Document 23: Florence L. C. Kitchelt to Alice Paul, 17 July 1945, in National Woman's Party Papers, 1913-1974 (Glen Rock, N. J.: Microfilming Corporation of America, 1977-1978), Reel 87.


Introduction

   Kitchelt's July 1945 letter to Alice Paul expressed her views more firmly and cogently than her previous letter to Paul of November 1944. (See Document 12)


CONNECTICUT COMMITTEE FOR THE EQUAL RIGHTS AMENDMENT
38 Mansfield Street New Haven Connecticut Tel. 6-6417

July 17, 1945

Dear Alice Paul;

   It was both a pleasure and an honor to have that visit from you two days ago. I wish you might stop again when travelling between Vermont and New York. You know I am devoted to the winning of the Amendment, and therefore care deeply to understand it. But I am still puzzled about two things you said.

   (1) Your thesis that equal means identical. While identical things are equal, the reverse is not true, according to the dictionary, and any legal definitions explained to me. A pound of feathers and a pound of lead are not identical. Equality of rights is a status of full citizenship. All the ways in which that will affect and change our body politic and economic cannot be foretold with certainty. With faith in humanity, we know those changes will be for the better.

   (2) When I quoted Professor Borchard[A], that the Amendment puts no limit on laws that discriminate in favor of women, you replied that a law of that kind THEREFORE discriminates against men. But that isn't true! Whatever favors by helping one group in society helps all society. A bank failure in Vienna in 1929 helped to start the financial depression in the USA in 1930, and vice versa (I mean propitious events work the same way.)

   In the Congressional Record, July 3, our opponent, Marvin Harrison, atty, is quoted by Mrs. Woodhouse; "If the Constitution is so amended as to prohibit all discrimination in the law against women, it is plain that is will also prohibit all discrimination in their favor." Do you get his logic? Showing this to a lawyer, one of our friends, he replied "it does not follow that no privileges can be given any class of society merely because all classes are entitled to equal rights."

   If I interpret "equal rights" as the right of women, as well as men, to have advantageous legislation that suits their needs, this legal comment might be added to the (2nd) paragraph above. Also this comment seems to me to say, in another way, equality of rights is a status of full citizenship. It gives women the legal power that men now have. But it does not follow that women must use this power in identical ways with men.

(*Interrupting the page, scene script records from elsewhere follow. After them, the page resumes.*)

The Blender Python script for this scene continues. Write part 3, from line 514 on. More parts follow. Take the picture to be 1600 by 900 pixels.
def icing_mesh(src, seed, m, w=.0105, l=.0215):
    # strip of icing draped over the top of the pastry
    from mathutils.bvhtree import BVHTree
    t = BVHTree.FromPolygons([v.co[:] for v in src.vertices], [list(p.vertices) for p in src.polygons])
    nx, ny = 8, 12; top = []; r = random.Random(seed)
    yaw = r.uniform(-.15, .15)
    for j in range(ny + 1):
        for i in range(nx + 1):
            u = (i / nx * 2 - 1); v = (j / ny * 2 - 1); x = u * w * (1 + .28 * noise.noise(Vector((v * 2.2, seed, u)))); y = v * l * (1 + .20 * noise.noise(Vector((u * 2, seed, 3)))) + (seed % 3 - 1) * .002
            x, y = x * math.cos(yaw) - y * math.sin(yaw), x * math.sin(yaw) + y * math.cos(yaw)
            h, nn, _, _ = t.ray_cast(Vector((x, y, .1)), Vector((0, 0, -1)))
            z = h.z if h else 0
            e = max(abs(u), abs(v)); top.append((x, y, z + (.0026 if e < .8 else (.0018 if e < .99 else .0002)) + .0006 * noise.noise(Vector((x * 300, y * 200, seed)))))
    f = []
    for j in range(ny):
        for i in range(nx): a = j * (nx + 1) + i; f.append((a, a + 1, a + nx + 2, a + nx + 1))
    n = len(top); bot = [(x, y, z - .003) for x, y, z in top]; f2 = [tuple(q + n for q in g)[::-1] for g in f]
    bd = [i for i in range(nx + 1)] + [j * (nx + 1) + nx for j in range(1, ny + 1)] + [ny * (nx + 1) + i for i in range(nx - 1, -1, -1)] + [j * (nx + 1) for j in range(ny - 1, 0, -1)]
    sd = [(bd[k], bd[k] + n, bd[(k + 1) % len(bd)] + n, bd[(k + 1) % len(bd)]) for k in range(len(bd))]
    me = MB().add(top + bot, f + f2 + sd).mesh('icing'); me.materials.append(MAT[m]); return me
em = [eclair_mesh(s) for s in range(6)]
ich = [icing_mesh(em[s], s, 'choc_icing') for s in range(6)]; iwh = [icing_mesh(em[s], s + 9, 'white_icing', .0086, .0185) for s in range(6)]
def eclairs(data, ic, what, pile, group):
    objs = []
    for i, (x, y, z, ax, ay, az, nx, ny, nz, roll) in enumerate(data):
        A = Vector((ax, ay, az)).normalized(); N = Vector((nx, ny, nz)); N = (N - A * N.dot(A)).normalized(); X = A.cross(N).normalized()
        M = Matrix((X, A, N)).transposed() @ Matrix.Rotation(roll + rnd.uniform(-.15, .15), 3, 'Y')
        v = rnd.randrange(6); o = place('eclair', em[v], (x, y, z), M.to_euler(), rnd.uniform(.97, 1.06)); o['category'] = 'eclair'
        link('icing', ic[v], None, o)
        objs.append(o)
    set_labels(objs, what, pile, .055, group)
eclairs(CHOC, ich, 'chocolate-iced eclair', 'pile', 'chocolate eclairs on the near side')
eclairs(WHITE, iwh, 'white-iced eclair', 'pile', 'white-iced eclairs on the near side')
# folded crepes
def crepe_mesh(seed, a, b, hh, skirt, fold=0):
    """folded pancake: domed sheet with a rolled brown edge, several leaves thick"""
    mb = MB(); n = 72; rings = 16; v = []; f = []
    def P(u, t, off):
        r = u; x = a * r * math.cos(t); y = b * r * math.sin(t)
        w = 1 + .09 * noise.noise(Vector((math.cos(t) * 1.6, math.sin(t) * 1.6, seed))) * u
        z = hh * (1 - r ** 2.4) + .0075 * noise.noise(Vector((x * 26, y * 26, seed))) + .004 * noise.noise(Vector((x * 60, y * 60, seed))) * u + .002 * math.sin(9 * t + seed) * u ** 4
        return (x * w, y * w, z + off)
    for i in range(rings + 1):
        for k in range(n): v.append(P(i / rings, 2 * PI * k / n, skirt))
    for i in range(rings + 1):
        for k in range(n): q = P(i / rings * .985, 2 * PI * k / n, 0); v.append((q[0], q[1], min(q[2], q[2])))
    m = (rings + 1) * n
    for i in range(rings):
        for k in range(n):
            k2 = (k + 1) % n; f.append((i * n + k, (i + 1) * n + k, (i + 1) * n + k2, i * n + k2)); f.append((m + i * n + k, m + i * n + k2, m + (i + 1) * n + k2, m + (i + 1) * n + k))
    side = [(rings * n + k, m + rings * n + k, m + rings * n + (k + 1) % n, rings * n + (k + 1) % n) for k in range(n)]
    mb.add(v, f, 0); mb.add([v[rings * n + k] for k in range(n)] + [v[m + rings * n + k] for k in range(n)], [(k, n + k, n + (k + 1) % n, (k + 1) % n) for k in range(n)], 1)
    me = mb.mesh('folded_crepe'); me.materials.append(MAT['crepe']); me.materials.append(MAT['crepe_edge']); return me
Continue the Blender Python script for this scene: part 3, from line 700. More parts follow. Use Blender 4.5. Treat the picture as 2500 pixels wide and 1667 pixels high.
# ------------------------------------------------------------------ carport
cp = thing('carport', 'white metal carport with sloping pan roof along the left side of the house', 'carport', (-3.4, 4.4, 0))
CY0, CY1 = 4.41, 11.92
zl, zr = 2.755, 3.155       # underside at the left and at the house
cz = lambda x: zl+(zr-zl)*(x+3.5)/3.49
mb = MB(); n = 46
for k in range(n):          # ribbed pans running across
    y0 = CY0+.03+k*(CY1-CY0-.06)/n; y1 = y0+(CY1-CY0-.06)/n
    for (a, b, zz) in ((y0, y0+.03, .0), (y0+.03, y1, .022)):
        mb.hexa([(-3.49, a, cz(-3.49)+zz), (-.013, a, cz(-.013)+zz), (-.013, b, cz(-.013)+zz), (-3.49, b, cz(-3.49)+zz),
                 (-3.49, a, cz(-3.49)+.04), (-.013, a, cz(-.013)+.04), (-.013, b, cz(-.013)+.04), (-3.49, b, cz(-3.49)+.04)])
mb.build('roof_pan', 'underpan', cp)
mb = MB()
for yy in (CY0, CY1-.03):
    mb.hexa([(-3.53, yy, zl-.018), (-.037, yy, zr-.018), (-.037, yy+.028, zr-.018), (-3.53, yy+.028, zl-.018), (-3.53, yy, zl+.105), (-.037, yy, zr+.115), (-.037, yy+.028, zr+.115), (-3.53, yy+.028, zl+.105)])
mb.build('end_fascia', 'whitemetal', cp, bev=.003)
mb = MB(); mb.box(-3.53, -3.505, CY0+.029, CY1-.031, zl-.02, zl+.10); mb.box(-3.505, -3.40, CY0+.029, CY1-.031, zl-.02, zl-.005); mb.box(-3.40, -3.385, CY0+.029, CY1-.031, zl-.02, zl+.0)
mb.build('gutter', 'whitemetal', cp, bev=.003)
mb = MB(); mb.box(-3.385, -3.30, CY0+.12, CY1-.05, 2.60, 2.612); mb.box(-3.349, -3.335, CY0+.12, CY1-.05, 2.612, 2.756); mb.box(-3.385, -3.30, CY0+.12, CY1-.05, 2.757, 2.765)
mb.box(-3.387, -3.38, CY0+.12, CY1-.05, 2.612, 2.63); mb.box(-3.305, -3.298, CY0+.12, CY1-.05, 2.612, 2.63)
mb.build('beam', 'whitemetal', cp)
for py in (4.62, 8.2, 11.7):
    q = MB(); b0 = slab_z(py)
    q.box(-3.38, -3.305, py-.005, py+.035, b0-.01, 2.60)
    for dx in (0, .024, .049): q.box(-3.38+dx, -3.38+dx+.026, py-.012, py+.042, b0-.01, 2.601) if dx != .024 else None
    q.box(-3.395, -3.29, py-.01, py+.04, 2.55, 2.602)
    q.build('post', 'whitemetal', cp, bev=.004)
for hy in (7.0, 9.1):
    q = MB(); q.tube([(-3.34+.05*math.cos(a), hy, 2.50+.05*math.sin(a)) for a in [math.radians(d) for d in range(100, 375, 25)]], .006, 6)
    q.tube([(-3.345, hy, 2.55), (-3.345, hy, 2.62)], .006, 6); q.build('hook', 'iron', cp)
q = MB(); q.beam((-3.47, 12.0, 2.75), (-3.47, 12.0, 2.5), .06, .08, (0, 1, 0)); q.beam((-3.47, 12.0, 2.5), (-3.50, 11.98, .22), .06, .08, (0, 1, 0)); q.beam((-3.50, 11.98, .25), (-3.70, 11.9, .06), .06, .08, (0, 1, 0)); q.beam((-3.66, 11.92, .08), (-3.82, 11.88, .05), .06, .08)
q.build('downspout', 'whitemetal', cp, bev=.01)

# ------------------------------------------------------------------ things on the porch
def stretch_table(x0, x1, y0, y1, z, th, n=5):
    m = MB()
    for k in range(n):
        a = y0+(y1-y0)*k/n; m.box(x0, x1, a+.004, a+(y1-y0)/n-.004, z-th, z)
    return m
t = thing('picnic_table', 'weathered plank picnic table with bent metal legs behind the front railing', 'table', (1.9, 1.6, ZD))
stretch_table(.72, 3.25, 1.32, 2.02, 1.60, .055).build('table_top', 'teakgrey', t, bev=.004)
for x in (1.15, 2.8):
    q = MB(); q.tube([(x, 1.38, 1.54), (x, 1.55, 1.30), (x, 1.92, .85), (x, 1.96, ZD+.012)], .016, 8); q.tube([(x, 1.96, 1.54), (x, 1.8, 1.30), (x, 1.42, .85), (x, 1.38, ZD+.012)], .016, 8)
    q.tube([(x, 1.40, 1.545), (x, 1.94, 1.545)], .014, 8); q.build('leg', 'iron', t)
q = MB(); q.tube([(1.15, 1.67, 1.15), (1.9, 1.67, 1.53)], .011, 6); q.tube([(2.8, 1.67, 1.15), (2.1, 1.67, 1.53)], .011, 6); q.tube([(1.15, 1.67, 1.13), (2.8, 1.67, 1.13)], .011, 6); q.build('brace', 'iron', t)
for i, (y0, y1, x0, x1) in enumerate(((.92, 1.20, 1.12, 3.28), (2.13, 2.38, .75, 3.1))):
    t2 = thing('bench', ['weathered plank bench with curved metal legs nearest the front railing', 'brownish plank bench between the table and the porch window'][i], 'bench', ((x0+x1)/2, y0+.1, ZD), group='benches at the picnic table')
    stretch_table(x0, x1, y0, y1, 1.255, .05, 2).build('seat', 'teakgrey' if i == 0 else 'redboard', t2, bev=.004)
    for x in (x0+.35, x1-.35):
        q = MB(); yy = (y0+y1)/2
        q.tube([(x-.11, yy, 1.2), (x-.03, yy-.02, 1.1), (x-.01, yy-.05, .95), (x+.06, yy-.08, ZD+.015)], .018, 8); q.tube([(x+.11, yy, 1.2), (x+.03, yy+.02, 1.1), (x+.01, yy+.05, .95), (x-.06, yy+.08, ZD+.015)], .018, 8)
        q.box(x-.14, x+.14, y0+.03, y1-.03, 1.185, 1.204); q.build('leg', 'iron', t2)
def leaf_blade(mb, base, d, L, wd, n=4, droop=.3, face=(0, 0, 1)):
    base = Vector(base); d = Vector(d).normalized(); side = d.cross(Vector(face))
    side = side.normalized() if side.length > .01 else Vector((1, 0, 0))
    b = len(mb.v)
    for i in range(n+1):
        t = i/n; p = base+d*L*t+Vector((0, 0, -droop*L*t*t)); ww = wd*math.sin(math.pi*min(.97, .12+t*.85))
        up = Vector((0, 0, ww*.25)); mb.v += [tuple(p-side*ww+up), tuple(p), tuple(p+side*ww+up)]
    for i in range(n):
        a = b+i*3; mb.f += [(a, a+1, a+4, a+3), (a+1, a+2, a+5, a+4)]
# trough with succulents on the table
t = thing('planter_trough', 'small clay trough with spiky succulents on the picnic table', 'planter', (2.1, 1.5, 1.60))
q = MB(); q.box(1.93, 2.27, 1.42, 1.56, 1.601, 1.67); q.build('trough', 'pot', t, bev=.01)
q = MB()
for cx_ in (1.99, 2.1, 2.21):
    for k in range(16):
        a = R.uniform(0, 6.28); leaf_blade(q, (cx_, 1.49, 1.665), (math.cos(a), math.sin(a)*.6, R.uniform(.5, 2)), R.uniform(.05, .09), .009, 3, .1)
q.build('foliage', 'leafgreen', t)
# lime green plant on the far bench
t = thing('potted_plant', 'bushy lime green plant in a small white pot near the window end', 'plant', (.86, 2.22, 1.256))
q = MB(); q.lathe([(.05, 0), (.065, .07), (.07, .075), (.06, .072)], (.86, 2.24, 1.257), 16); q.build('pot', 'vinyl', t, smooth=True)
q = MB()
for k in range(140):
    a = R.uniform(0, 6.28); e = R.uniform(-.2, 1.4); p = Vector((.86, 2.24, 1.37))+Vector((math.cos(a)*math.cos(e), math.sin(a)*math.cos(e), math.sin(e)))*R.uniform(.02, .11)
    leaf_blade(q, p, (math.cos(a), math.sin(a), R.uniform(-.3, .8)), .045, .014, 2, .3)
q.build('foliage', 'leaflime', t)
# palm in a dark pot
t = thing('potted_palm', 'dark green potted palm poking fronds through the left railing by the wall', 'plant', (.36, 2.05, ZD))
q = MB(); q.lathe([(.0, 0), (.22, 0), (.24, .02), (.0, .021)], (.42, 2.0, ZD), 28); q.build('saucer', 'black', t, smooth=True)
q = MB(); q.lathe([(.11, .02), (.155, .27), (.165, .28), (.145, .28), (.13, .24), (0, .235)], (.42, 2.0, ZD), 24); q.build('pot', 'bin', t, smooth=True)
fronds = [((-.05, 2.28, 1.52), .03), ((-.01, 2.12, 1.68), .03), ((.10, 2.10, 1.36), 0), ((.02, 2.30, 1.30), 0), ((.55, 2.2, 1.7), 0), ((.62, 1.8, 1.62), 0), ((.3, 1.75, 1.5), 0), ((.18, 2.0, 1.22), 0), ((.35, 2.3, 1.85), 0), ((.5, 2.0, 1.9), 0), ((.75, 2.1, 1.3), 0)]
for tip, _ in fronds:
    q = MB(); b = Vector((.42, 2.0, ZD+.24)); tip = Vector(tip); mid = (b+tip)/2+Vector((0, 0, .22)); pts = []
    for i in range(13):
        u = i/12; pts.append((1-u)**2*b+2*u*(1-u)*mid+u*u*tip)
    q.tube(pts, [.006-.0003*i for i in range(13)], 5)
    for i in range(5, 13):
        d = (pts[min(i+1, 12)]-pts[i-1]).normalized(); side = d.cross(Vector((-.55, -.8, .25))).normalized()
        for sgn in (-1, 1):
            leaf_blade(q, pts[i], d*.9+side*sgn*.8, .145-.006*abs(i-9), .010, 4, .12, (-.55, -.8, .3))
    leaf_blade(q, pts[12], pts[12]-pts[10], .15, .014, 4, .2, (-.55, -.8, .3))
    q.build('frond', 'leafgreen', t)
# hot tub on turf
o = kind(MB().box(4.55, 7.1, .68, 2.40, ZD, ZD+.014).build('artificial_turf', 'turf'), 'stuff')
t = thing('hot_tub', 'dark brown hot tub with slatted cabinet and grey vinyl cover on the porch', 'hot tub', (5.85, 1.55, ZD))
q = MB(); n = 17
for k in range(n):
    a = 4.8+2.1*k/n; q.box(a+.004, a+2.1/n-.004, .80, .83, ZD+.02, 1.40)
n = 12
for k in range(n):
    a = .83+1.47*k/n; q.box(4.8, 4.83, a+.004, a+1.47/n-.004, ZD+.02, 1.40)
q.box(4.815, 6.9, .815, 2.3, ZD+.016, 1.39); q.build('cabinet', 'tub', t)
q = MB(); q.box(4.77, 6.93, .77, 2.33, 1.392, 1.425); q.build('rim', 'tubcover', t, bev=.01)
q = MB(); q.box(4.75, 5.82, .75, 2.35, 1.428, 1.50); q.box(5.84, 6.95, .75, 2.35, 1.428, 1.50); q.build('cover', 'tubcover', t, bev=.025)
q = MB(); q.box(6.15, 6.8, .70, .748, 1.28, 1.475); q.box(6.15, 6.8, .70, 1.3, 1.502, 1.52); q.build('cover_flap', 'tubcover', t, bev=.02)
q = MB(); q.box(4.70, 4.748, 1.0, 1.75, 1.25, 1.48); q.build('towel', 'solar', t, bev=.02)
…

[remainder is handwritten]

   As I said, when you generously presented that box of Candy, I hadn't had any since Xmas. I gave a piece today to a president of the L. Women Voters , and member A.A.U.W. [American Association of University Women], who is a recent convert (3 mos. ago!) to E.R.A.

Most Sincerely Yours- F.L.C. Kitchelt

__________________________

A. Professor Edwin M. Borchard of the Yale University Law School was a noted expert on international law.